12/06/2021 | Press release | Distributed by Public on 12/06/2021 11:18

Former FTC Economist Julie Carlson Joins ITIF’s Schumpeter Project on Competition Policy as Associate Director

WASHINGTON-The Information Technology and Innovation Foundation (ITIF), the world's leading think tank for science and technology policy, welcomed former FTC senior economist Julie Carlson to its staff today as associate director of antitrust and innovation policy for ITIF's Schumpeter Project on Competition Policy. Carlson will help lead ITIF's research on antitrust-an issue increasingly occupying center stage in the world of technology and innovation policy.

"Julie Carlson brings a wealth of subject-matter expertise and first-hand experience with antitrust law and regulation," said Aurelien Portuese, director of ITIF's Schumpeter Project. "We are thrilled to have Julie on the team to help advance a new intellectual framework for practical antitrust reforms that enable the innovation economy by better accounting for the dynamic nature of competition."

At the FTC, Carlson provided economic analysis of alleged anticompetitive conduct, participated in agency advocacy, and contributed to various agency reports, including a major 2016 FTC report on patent assertion entity activity. She has analyzed merger reviews, contributed to the FTC's international technical assistance missions, and served as an adviser to former Commissioner William Kovacic and Chairman Joseph Simons.

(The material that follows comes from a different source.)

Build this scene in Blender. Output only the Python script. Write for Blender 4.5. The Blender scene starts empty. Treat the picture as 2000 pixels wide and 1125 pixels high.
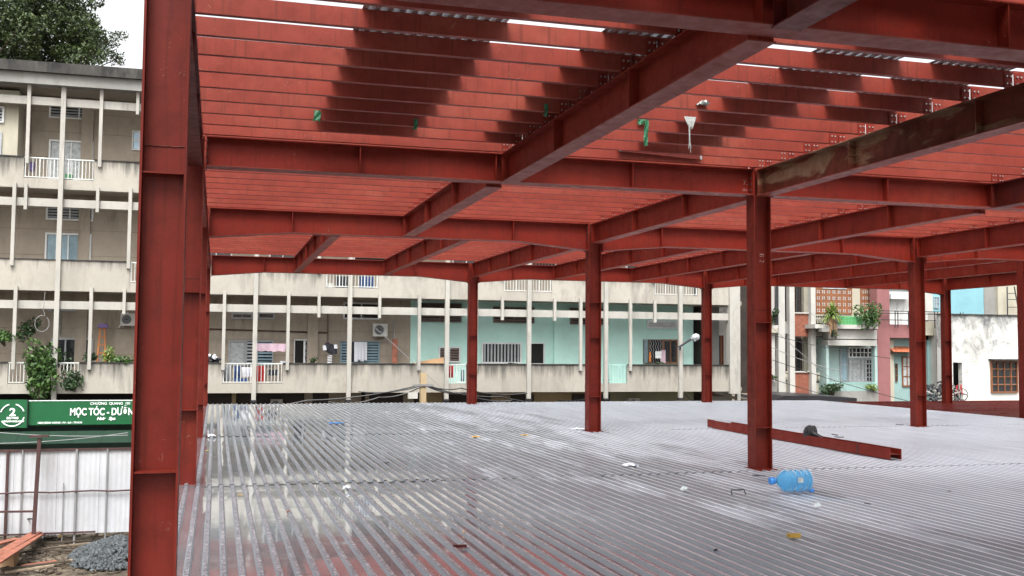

Carlson has a doctorate in economics from Michigan State University and taught at Georgetown University, Johns Hopkins University, and Trinity University.

"The importance of innovation incentives is underappreciated in general, and especially so in the context of antitrust enforcement," said Carlson. "I am looking forward to working with ITIF to put innovation considerations in the center of the debate over the appropriate role for antitrust in the U.S. economy."

ITIF's Schumpeter Project takes its name from the economist Joseph Schumpeter, the most influential thinker on the role of innovation in the economy, who recognized nearly a century ago that "perennial gales of creative destruction" continually revolutionize capitalism from within, replacing the old with the new in a process that shapes competition by disrupting market power. ITIF established the Schumpeter Project to modernize antitrust policy by incorporating Schumpeter's insights.

In welcoming Carlson, ITIF President Robert D. Atkinson said: "With antitrust issues increasingly at the center of key economic policy debates, we are excited that Julie will be joining our Schumpeter Project to bring sorely needed objective economic analysis to what has become an ideologically driven debate."